§ Given exercise
Say how many lines hold the string "picture"; please write nothing but the number.

§ Stored data
▽
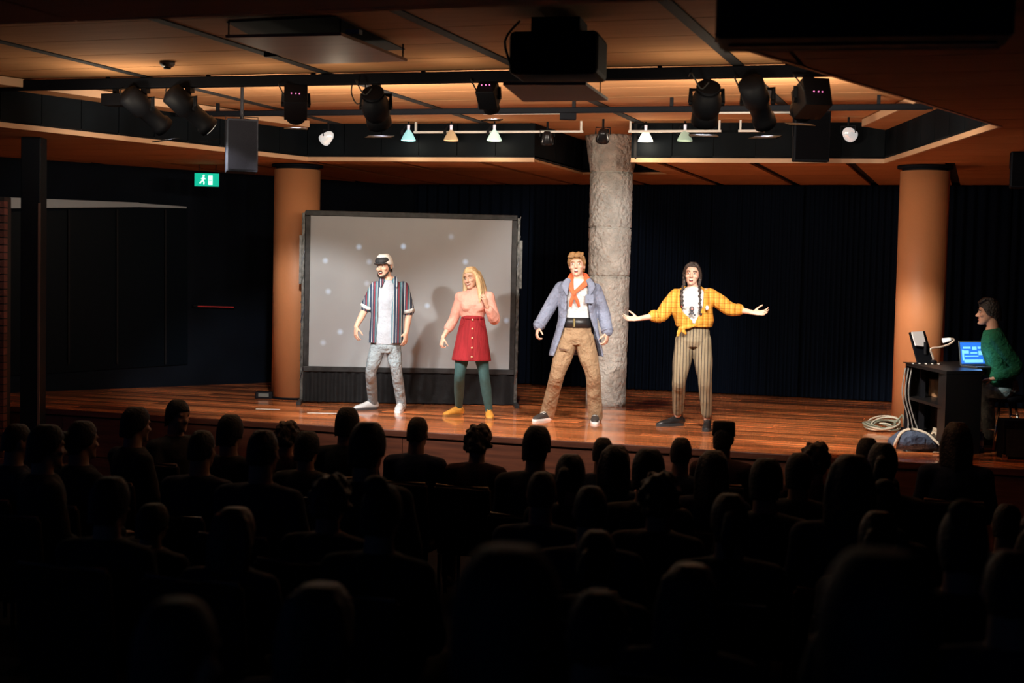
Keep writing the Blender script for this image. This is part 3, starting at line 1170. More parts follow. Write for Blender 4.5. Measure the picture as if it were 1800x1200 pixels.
# projected snow dots, part of the flat picture on the cloth
dots = [(572, 458, 1), (577, 512, .9), (598, 583, 1), (568, 602, .7), (631, 434, .9), (649, 460, .7), (645, 498, .6), (709, 433, 1.2), (793, 416, .5), (818, 460, 1), (751, 537, 1), (890, 563, .7), (700, 545, .5)]
nt = M_SCREEN.node_tree
tc = nt.nodes.new('ShaderNodeTexCoord')
acc = None
for (x, y, k) in dots:
    c = sl(x, y)
    ds = nt.nodes.new('ShaderNodeVectorMath')
    ds.operation = 'DISTANCE'
    ds.inputs[1].default_value = (c.x, 0, c.z)
    cb = nt.nodes.new('ShaderNodeVectorMath')
    cb.operation = 'MULTIPLY'
    cb.inputs[1].default_value = (1, 0, 1)
    nt.links.new(tc.outputs['Object'], cb.inputs[0])
    nt.links.new(cb.outputs[0], ds.inputs[0])
    mr = nt.nodes.new('ShaderNodeMapRange')
    mr.inputs[1].default_value = 0.012
    mr.inputs[2].default_value = 0.042
    mr.inputs[3].default_value = 0.36 * k
    mr.inputs[4].default_value = 0.0
    nt.links.new(ds.outputs['Value'], mr.inputs[0])
    if acc is None:
        acc = mr.outputs[0]
    else:
        ad = nt.nodes.new('ShaderNodeMath')
        ad.operation = 'ADD'
        nt.links.new(acc, ad.inputs[0])
        nt.links.new(mr.outputs[0], ad.inputs[1])
        acc = ad.outputs[0]
pb = nt.nodes['Principled BSDF']
pb.inputs['Emission Color'].default_value = (0.55, 0.75, 1.0, 1)
nt.links.new(acc, pb.inputs['Emission Strength'])
cl = MB()
cl.slab([(x0, 0.0, z0), (x1, 0.0, z0), (x1, 0.0, z1), (x0, 0.0, z1)], 0.012)
cl.build('screen_cloth', M_SCREEN, root)
M_FRAME = mat('black_screen_frame', (0.018, 0.018, 0.019), 0.5, var=(14, 0.7), spec=0.3)
fw = 0.06
for (cx_, cz_, sx_, sz_) in (((x0 + x1) / 2, z1 + fw / 2, x1 - x0 + 2 * fw, fw), ((x0 + x1) / 2, z0 - fw / 2, x1 - x0 + 2 * fw, fw), (x0 - fw / 2, (z0 + z1) / 2, fw, z1 - z0), (x1 + fw / 2, (z0 + z1) / 2, fw, z1 - z0)):
    MB().box((cx_, 0.0, cz_), (sx_, 0.05, sz_)).build('frame_bar', M_FRAME, root, bevel=0.006)
M_LEG = mat('screen_leg_steel', (0.10, 0.10, 0.095), 0.4, 0.5, var=(20, 0.6))
for s, xx in ((-1, x0 - fw - 0.02), (1, x1 + fw + 0.02)):
    lg = MB().box((xx, 0.03, (z1 + 0.03) / 2), (0.035, 0.05, z1 + 0.03))
    lo = lg.build('leg', M_LEG, root, bevel=0.004)
    for k in range(9):
        z = 0.25 + k * 0.22
        MB().tube([(xx - 0.018, -0.002, z), (xx + 0.018, -0.002, z + 0.16)], 0.006, 6).build('fold_strut', CHROME if k % 3 == 0 else M_LEG, lo)
    MB().box((xx, 0.0, 0.02), (0.05, 0.65, 0.035)).build('foot', M_FRAME, root)
    MB().box((xx + s * 0.03, 0.03, z1 - 0.5), (0.03, 0.04, 0.55)).build('wing_bar', M_LEG, root)
# skirt with soft folds
sk = drape(x0 - fw, x1 + fw, 0, 0.012, z0 - fw - 0.005, 11, 0.22, 0.018)
sk.build('skirt', mat('skirt_cloth', (0.009, 0.009, 0.010), 0.8, bump=(8, 0.5, 0.05), spec=0.2), root, True)
tag(root, 'grey projection screen with pale dots in a black folding frame', 'screen')

# small items by the columns
p = on_z(465, 700, ZS)
root = empty('floor_box', p, YAW)
MB().box((0, 0, 0.04), (0.20, 0.14, 0.08)).build('casing', BLACKM, root, bevel=0.01)
MB().tube([(0.1, 0, 0.03), (0.16, -0.04, 0.02), (0.22, 0.0, 0.02)], 0.012, 8, sub=4).build('cable', RUBBER, root, True)
MB().box((0, -0.072, 0.045), (0.12, 0.006, 0.04)).build('socket_plate', mat('grey_plate', (0.12, 0.13, 0.12), 0.5), root)
tag(root, 'small black floor box with cable left of the terracotta column', 'box')
for (xa, xb, y, lab) in ((450, 492, 718.5, 'white tape mark on the stage floor left of the screen'), (540, 592, 725.5, 'white tape mark on the stage floor in front of the screen')):
    p, q = on_z(xa, y, ZS), on_z(xb, y + 1, ZS)
    o = MB().box((0, 0, 0), ((q - p).length, 0.05, 0.002)).build('tape_mark', mat('tape', (0.75, 0.72, 0.68), 0.5), None)
    o.location = (p + q) / 2 + V((0, 0, 0.001))
    o.rotation_euler.z = math.atan2(q.y - p.y, q.x - p.x)
    tag(o, lab, 'tape', 'tape marks on the stage')
p = on_z(1400, 690, ZS)
root = empty('floor_socket', p, 0)
MB().box((0, 0, 0.02), (0.05, 0.04, 0.04)).build('plug', WHITEP, root, bevel=0.005)
MB().tube([(0.02, 0, 0.02), (0.1, 0.0, 0.012), (0.22, 0.01, 0.012)], 0.008, 6, sub=3).build('lead', mat('grey_lead', (0.25, 0.25, 0.25), 0.5), root, True)
tag(root, 'tiny white plug with grey lead at the foot of the curtain', 'plug')

# ================================================================== PEOPLE
def cloth(name, col, rough=0.8, wr=0.5, sc=14):
    return mat(name, col, rough, var=(5, 0.10), bump=(sc, min(1, wr * 1.3), 0.07), spec=0.2)


SKIN = mat('fair_skin', (0.62, 0.36, 0.26), 0.5, var=(8, 0.06), spec=0.35)
SKIN_D = mat('tanned_skin', (0.46, 0.25, 0.165), 0.5, var=(8, 0.06), spec=0.35)
EYEW = mat('eye_white', (0.75, 0.72, 0.68), 0.2)
EYED = mat('eye_iris', (0.03, 0.02, 0.015), 0.15)
LIPS = mat('lips', (0.42, 0.11, 0.09), 0.45)
MOUTH = mat('open_mouth', (0.10, 0.015, 0.015), 0.5)
TEETH = mat('teeth', (0.8, 0.77, 0.7), 0.3)


def bone(a_, b_, t):
    return V(a_) + (V(b_) - V(a_)) * t


class Head:
    """head of 0.225 m on the neck point; local front is -Y"""

    def __init__(s, chin, yaw=0, pitch=0, roll=0, k=1.0):
        s.m = Matrix.Translation(V(chin)) @ Euler((R(pitch), R(roll), R(yaw)), 'XYZ').to_matrix().to_4x4() @ Matrix.Scale(k, 4)

    def add(s, mb, ears=True):
        prof = [(0.000, .020, .080, .040), (0.012, .034, .088, .022), (0.035, .049, .090, -.010), (0.06, .058, .089, -.050), (0.09, .066, .087, -.078), (0.115, .071, .083, -.092),
                (0.14, .074, .089, -.098), (0.17, .072, .083, -.097), (0.195, .061, .063, -.082), (0.213, .041, .035, -.055), (0.225, .012, .0, -.02)]
        rs = []
        for z, hw, yf, yb in prof:
            cy, ry = -(yf + yb) / 2, (yf - yb) / 2
            rs.append([V((hw * math.cos(2 * PI * j / 20), cy + ry * math.sin(2 * PI * j / 20), z)) for j in range(20)])
        h = MB().rings(rs)
        h.tube([(0, -.084, .128), (0, -.094, .105), (0, -.108, .084)], [.008, .010, .013], 8, rnd=True)
        for sx_ in (-1, 1):
            h.ell((sx_ * .011, -.098, .080), (.009, .010, .008), None, 8, 6)
            h.ell((sx_ * .034, -.080, .140), (.024, .012, .008), None, 8, 6)
            h.ell((sx_ * .042, -.066, .088), (.022, .018, .018), None, 8, 6)
            if ears:
                h.ell((sx_ * .076, .012, .108), (.009, .020, .032), Euler((0.15, 0, 0)).to_matrix(), 10, 8)
        h.ell((0, -.088, .014), (.020, .014, .014), None, 8, 6)
        h.xform(s.m)
        mb.add(h.v, h.f)

    def p(s, x, y, z):
        return s.m @ V((x, y, z))

    def face(s, root, brow, mouth='open', beard=None):
        rot = s.m.to_3x3()
        for sx_ in (-1, 1):
            e = MB().ell(s.p(sx_ * .031, -.0805, .118), (.0135, .008, .0065), rot, 10, 6).build('eye', EYEW, root, True)
            MB().ell(s.p(sx_ * .031, -.087, .118), (.006, .004, .0058), rot, 8, 6).build('iris', EYED, e, True)
            MB().tube([s.p(sx_ * .015, -.091, .136), s.p(sx_ * .032, -.0935, .143), s.p(sx_ * .050, -.082, .137)], [(.0035, .0045)] * 3, 6, sub=3).build('eyebrow', brow, root, True)
        if mouth == 'open':
            MB().ell(s.p(0, -.0885, .046), (.021, .006, .014), rot, 12, 8).build('mouth', MOUTH, root, True)
            MB().ell(s.p(0, -.0925, .054), (.017, .004, .004), rot, 10, 6).build('teeth', TEETH, root, True)
            MB().ell(s.p(0, -.0915, .0335), (.017, .006, .0045), rot, 10, 6).build('lip', LIPS, root, True)
        elif mouth == 'smile':
            MB().tube([s.p(-.026, -.083, .056), s.p(-.012, -.092, .048), s.p(.012, -.092, .048), s.p(.026, -.083, .056)], [(.004, .006)] * 4, 8, sub=4).build('mouth', LIPS, root, True)
            MB().tube([s.p(-.02, -.089, .054), s.p(0, -.096, .050), s.p(.02, -.089, .054)], [(.003, .003)] * 3, 8, sub=4).build('teeth', TEETH, root, True)
        else:
            MB().ell(s.p(0, -.0905, .047), (.020, .006, .006), rot, 10, 6).build('mouth', LIPS, root, True)

    def cap_hair(s, mb, thick=.010, front=.150, back=.055, side=.095):
        """a skull cap of hair: rings above a slanted hairline"""
        h = MB()
        n = 22
        rs = []
        for i in range(9):
            t = i / 8
            ring = []
            for j in range(n):
                a_ = 2 * PI * j / n
                fx, fy = math.cos(a_), math.sin(a_)          # fy<0 is the face
                low = front if fy < -.45 else (side if fy < .35 else back)
                if -.75 < fy < -.2:
                    u = (fy + .75) / .55
                    low = front + (side - front) * u
                z = low + (.232 + thick * .6 - low) * math.sin(t * PI / 2) ** 1.0
                k = max(0.03, 1 - ((max(z, .12) - .12) / (.120 + thick)) ** 2.3)
                k = k ** .5
                hw, yf, yb = (.073 + thick) * k, (.086 + thick) * k, (.098 + thick) * k
                cy = 0.004
                ring.append(V((hw * fx, cy + (yf if fy < 0 else yb) * fy, z)))
            rs.append(ring)
        h.rings(rs)
        h.xform(s.m)
        mb.add(h.v, h.f)

    def blob(s, mb, x, y, z, rx, ry, rz, e=(0, 0, 0)):
        rot = s.m.to_3x3() @ Euler(e).to_matrix()
        mb.ell(s.p(x, y, z), (rx, ry, rz), rot, 12, 8)

    def strand(s, mb, pts, rad, sub=4):
        mb.tube([s.p(*p) for p in pts], rad, 8, sub=sub, rnd=True)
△
§ Complete response
2